The record shows that at Allstate's suggestion the Adamses retained their own personal counsel who associated with Allstate's counsel before and during trial. The record nowhere indicates that the Adamses' counsel was not fully informed of all settlement negotiations nor does the record show that he or the Adamses had requested that Allstate offer to settle the claims solely against Mr. Adams. The $30,000 settlement offer comes remarkably close to the settlement supposedly acceptable to plaintiffs; given the verdict at the trial as to Mrs. Adams one realizes that offer, if accepted, would have netted plaintiffs a $10,000 bonus. Yet this was rejected by plaintiffs who countered with a $55,000 figure, not with an offer to settle against Mr. Adams and let the jury decide Mrs. Adams' liability. In light of these facts it would not seem unreasonable for the claimants to have at the time detailed the acceptable settlement terms rather than leaving to chance that Allstate would discover the right combination of settlement terms acceptable to the plaintiffs.
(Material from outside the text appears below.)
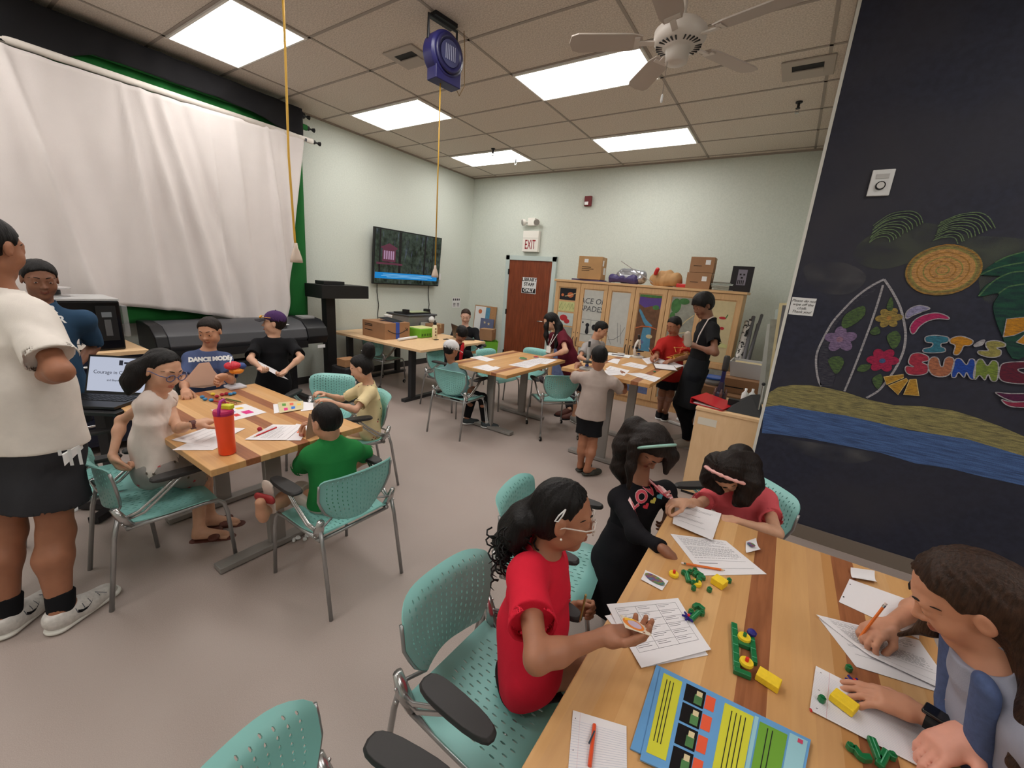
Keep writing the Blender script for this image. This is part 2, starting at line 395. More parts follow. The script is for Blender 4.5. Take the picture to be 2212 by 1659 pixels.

Under the state of the record, we fail to find unresolved any genuine issue of material fact. I.R.C.P. 56(c). Mrs. Openshaw's statement in her affidavit that she was of "the opinion that had the insurance company forthrightly offered" to all plaintiffs the entire $20,000 in settlement of the claim, the plaintiffs would have accepted and been agreeable upon a fair division between themselves, is simply an opinion, which on its face would have been inadmissible at trial, and hence cannot be considered. I.R.C.P. 56(e).
We find no error in granting the summary judgment. The judgment is affirmed. Costs to respondent.
McQUADE, C.J., DONALDSON and SPEAR, JJ., and HAGAN, District Judge, concur.